Required work: From the opening line of the records through the line bearing "D2 = math.pi / 180", set down every line exactly.

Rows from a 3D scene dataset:
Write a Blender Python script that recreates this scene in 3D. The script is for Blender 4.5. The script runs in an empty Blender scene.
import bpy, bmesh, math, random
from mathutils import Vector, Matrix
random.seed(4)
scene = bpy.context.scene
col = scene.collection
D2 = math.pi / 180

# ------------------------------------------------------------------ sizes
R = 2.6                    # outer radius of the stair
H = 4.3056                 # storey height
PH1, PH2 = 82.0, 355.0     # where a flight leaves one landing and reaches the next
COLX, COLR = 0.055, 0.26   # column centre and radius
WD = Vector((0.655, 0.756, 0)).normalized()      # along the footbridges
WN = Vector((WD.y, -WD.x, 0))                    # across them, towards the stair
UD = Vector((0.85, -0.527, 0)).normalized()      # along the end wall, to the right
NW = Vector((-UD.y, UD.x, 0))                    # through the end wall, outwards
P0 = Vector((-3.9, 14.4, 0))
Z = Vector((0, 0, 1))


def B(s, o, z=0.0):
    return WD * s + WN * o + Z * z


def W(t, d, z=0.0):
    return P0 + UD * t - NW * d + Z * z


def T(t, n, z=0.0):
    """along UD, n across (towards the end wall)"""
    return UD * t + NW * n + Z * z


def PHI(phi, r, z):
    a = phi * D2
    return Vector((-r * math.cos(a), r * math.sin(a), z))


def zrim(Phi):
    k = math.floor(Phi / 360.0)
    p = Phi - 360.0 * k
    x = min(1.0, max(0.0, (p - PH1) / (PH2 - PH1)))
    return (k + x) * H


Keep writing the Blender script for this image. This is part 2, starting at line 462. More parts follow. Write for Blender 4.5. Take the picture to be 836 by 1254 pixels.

Correct response:
Write a Blender Python script that recreates this scene in 3D. The script is for Blender 4.5. The script runs in an empty Blender scene.
import bpy, bmesh, math, random
from mathutils import Vector, Matrix
random.seed(4)
scene = bpy.context.scene
col = scene.collection
D2 = math.pi / 180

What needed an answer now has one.